Apesar das intenções bolsonaristas, os especialistas concordam que a pressão de setores importantes da economia pode brecar o desejo da abertura comercial total do Mercosul defendida pelo economista de Bolsonaro.
“Ele dá essas declarações bombásticas tem e muitas delas provavelmente vão ser mitigadas com o realismo da política, quando começarem a perceber que governar não é só fazer declarações para o seu público interno. Há um pragmatismo que ele mesmo terá que se adaptar em função dos lobbies e das pressões que existem”, acrescenta Paulo Kliass.
Diplomacia e integração
As primeiras viagens internacionais do presidente eleito serão para o Chile, Estados Unidos e Israel, conforme anunciado pelo deputado federal Onyx Lorenzoni (DEM-RS), que será o ministro da Casa Civil de Bolsonaro.
Bolsonaro romperá uma tradição importante, já que a primeira visita diplomática dos presidentes eleitos no Brasil sempre tiveram a Argentina como destino.
“A decisão de visitar o Estados Unidos, Israel e Chile, corresponde a uma linha ideológica que é ser conservador nos costumes e liberal na economia. Priorizar uma relação com o Chile em detrimento da Argentina, que juntamente com o Brasil, é o eixo que sustenta o Mercosul, rompe uma tradição de anos e que faz com que esteja caracterizada uma preferência ideológica”, avalia Júlia Borba, pesquisadora da Rede de Política Externa e Regionalismo (REPRI).
A exemplo do Brexit, a saída do Reino Unido da União Europeia, Borba destaca que uma decisão como essa, de deixar um bloco econômico, gera muitos danos, inclusive financeiros, para os países. Além da institucionalidade, normas, regras e decisões internas do Mercosul para o comércio na região, ela sublinha que a integração possibilitada pelo grupo vai muito além da economia.
“Não é só o comércio, existe muita coisa em jogo em uma decisão de não priorizar o Mercosul ou até de sair dele. Além de existir uma integração comercial, há também uma integração que abarca outras dimensões.

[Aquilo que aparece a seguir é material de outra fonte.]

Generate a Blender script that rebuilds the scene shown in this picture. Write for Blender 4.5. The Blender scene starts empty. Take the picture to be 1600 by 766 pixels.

Há uma integração energética, de infraestrutura, intercâmbios acadêmicos, participação da sociedade civil, integração de movimentos sociais, integrações culturais e esportivas”, afirma.
A pesquisadora aponta ainda outro aspecto positivo fruto do Mercosul. Desde 2009, foram implementadas medidas para facilitar a livre circulação de pessoas na região. Ao apresentar um documento de identidade válido, todos podem viajar, viver e trabalhar nos outros países do bloco sem grandes exigências burocráticas.